A solidão, dizem, é uma tristeza, um desamparo, um pedaço que falta. Em alguns caso, é um vício. Não como o vício em cocaína ou álcool. Está mais para o vício em cigarro. Você sabe que deveria parar, que talvez, quem sabe, no futuro isso pode ser prejudicial. No momento, porém, é tão prazeroso que você não quer parar. Até poderia, conseguiria, mas não quer.
Claro, todos os vícios trazem efeitos colaterais.
Você se torna dependente. Agarra-se àquilo como a uma tábua de salvação. A mera perspectiva de ficar sem o objeto do vício traz angústia. O fumante não precisa estar 24 horas por dia com um cigarro na boca; mas precisa tê-lo por perto, ao alcance da mão. O adicto em solição pode sair com amigos, ter uma turma, festejar, badalar. Só precisa saber-se só.

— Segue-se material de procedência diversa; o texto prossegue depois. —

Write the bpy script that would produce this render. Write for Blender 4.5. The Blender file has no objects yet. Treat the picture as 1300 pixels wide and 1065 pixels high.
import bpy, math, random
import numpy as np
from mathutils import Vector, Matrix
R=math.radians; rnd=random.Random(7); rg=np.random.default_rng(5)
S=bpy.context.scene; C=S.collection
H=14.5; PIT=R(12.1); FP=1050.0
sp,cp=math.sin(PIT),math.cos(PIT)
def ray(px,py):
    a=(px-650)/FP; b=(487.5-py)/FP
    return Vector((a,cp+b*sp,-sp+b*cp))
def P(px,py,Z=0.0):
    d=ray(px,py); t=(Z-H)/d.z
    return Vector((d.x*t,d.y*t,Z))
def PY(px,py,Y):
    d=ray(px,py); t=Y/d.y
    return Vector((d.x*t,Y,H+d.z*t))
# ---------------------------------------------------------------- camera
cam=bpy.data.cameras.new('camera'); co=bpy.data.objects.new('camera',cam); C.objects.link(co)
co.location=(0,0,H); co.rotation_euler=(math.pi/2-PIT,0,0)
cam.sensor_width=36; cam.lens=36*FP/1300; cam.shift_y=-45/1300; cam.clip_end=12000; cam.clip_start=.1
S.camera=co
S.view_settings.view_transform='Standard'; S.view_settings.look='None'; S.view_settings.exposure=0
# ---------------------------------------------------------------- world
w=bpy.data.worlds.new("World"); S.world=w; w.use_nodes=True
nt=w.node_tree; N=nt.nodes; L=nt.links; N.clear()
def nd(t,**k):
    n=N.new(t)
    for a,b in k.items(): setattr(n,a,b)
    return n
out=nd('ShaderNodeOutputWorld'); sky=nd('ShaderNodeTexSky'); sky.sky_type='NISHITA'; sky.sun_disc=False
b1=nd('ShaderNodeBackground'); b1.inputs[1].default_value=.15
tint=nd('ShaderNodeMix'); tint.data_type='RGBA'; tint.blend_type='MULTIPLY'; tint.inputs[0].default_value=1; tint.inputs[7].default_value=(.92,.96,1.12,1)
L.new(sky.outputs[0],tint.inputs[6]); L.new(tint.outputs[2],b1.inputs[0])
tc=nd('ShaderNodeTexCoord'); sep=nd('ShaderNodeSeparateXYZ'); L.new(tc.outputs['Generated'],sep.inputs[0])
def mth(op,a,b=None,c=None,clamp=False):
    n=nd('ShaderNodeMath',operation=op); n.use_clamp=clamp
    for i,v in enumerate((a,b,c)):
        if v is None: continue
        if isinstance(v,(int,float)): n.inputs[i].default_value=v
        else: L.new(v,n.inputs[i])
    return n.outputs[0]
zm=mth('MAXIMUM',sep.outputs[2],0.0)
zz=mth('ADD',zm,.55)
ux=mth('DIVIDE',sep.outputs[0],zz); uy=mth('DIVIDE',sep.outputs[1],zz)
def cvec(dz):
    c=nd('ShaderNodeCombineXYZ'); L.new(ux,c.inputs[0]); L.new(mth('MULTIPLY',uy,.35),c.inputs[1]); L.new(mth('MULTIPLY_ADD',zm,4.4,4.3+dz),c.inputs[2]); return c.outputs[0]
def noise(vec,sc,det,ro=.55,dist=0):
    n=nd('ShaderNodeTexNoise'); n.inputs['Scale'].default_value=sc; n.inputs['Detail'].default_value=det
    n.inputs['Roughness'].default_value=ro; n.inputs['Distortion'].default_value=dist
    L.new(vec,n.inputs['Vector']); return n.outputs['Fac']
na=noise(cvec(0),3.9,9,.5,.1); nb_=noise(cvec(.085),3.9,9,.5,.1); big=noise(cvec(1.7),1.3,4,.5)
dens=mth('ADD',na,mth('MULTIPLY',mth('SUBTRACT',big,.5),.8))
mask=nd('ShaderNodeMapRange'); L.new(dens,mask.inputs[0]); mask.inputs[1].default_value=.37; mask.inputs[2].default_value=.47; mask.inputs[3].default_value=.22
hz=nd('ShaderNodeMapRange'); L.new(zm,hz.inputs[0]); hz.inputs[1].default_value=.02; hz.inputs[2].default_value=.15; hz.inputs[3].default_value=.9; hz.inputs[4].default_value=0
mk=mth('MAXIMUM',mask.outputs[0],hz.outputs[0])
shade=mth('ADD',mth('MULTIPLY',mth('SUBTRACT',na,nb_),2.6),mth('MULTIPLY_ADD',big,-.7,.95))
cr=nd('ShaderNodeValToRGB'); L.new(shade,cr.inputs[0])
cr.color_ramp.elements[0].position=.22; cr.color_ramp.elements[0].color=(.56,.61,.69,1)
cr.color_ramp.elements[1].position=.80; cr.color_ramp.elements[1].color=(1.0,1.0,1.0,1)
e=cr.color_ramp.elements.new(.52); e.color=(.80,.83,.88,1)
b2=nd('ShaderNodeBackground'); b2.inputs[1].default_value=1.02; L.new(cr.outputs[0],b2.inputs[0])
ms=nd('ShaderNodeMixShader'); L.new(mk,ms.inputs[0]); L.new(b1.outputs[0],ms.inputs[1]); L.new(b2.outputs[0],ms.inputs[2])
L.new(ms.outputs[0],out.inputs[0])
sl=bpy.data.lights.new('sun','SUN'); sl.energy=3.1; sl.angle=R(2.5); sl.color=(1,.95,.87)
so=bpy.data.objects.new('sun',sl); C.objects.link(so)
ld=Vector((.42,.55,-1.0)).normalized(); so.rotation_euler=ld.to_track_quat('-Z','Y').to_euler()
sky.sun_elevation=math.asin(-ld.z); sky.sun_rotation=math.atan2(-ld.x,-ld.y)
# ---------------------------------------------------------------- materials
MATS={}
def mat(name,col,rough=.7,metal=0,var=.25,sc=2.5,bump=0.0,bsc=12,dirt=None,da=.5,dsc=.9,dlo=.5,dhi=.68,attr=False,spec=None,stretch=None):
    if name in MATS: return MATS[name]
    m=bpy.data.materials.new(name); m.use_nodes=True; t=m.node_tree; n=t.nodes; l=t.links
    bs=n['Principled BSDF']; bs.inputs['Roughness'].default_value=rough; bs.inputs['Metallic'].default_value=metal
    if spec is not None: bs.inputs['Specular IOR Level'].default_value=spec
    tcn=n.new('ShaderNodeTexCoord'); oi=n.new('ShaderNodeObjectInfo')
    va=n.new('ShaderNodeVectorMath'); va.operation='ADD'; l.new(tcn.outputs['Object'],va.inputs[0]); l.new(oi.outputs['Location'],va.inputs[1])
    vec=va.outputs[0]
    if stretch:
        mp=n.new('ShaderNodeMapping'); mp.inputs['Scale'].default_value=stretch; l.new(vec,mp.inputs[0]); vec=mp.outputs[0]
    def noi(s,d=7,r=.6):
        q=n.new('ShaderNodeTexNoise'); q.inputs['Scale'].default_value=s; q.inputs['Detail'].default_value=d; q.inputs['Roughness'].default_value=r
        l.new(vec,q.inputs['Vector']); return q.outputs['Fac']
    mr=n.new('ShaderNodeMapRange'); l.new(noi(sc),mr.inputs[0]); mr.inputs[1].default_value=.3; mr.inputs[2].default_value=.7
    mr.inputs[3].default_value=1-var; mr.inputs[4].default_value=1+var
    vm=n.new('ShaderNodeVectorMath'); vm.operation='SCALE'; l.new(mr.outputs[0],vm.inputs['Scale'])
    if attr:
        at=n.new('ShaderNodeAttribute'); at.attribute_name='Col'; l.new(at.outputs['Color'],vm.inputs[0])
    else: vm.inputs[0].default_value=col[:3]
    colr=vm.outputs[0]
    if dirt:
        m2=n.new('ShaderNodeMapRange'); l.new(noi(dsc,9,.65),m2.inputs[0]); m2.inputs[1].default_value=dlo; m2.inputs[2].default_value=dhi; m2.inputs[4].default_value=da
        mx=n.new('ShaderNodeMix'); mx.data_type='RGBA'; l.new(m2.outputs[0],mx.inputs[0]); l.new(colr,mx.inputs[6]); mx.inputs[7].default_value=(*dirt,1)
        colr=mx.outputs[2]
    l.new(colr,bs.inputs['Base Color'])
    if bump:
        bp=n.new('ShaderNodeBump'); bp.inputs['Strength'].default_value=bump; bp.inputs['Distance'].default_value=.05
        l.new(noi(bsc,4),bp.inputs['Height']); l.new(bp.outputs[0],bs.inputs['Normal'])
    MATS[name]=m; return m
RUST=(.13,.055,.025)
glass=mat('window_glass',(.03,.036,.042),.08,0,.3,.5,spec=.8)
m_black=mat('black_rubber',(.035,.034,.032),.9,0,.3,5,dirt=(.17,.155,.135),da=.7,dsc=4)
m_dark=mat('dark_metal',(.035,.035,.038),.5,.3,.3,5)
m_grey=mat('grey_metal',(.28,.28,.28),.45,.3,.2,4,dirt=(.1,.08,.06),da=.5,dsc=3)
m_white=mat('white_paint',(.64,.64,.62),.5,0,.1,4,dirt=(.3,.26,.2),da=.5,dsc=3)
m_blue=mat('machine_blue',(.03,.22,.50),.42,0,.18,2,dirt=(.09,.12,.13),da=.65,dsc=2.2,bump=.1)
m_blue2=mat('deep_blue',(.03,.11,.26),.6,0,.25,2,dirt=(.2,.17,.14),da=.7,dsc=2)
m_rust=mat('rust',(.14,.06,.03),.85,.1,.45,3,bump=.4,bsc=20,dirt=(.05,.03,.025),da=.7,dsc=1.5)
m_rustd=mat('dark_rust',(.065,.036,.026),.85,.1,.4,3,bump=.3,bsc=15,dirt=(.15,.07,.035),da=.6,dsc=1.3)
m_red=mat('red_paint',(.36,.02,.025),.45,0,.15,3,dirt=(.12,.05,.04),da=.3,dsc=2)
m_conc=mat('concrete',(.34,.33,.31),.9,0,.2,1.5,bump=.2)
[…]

É necessário que chegue numa casa silenciosa, abra a geladeira sabendo o que há dentro, aviste a cama exatamente como a deixou. É preciso que o chinelo esteja no meio da sala, a roupa do dia anterior espalhada no sofá, o computador desligado, a louça na pia. É absolutamente imprescindível que cada coisa esteja como ele deixou antes de sair.
Mais fundamental ainda é que seu coração esteja como sempre esteve: desocupado. Não vazio, não. Apenas desocupado. Como um apartamento mobiliado, desses que são alugados por temporada mas nunca se tornam um lar.
Eventualmente, algum inquilino deseja prolongar a estada. Outro faz uma proposta de compra. O solitário não aceita. Sabe que dará um jeito de despejar o inquilino, ou cancelará o contrato de compra e venda no último minuto.
Um dos efeitos colaterais do vício em solidão é a eventual melancolia. De tempos em tempos, ela aflora e o solitário quer virar plural. Mas passa logo.
Volta e meia, o solitário é cobrado por quem absolutamente não entende o vício. “Mas você não quer casar? Ter família? Filhos?”. É como perguntar ao fumante: “mas você não quer viver mais?”
O vício é tão bom…
(Escrito no começo de 2008, provavelmente. Tenho o hábito de datar tudo que escrevo, mas passei batido aqui.)
Pô,em 2008 Luciana ?!
Taí uma coisa que valeu a pena ler nesses últimos dias.Queria ter escrito essa crônica.
@Rodrigo, tenho muita coisa escrita há séculos – a maior parte fica bem escondida. Obrigada pelo elogio.
Excelente post!!!
Acho que finalmente entendi o que acontece comigo as vezes … creio que o meu caso seja um pouco mais intenso …. rsrsrs
MUITO bom o texto.
Oi Lu, cheguei aqui através do blog da Rê Pinheiro… adorei seu texto.. se parece comigo, só que há uns 6 ou 7 anos atrás… A solidão já foi um dos meus maiores prazeres mas com o tempo isso foi mudando e hoje tenho um pouco de medo da solidão. Filha única, com um amor alguns anos mais velho e sem filhos, penso que pode ser que um dia eu me veja só demais… Atualmente a solidão é um prazer que desfruto nas tardes em que estou em casa sozinha, na madrugada quando meu amore está dormindo e fifo zanzando pela casa com meus projetos malucos e quando passo uns dias sozinha em casa porque o ser amado viajou… é bom estar junto e poder curtir essa solidão quando eu quero… é melhor do que antes. Essa minha fase de vício em solidão passou, mas sempre terei boas lembranças dela.. é uma sensação indescritível. Uma dica: se um dia resolver ser plural, que seja com alguém que suporta que vc seja única quando quiser e precisar.
Obrigada pelo lindo comentário, Marina, e seja bem-vinda.
Lu, sem me conhecer você me descreveu de modo exato. Como todo vício, a solidão traz prazer. Mas há nesse prazer um travo amargo — mas não tão amargo a ponto de fazer a gente mudar.
O Paulinho da Viola canta que a solidão é lava que cobre tudo, que ela tem dentes de chumbo etc. São figuras poéticas interessantes, mas teu texto é melhor. Deveria virar letra de música.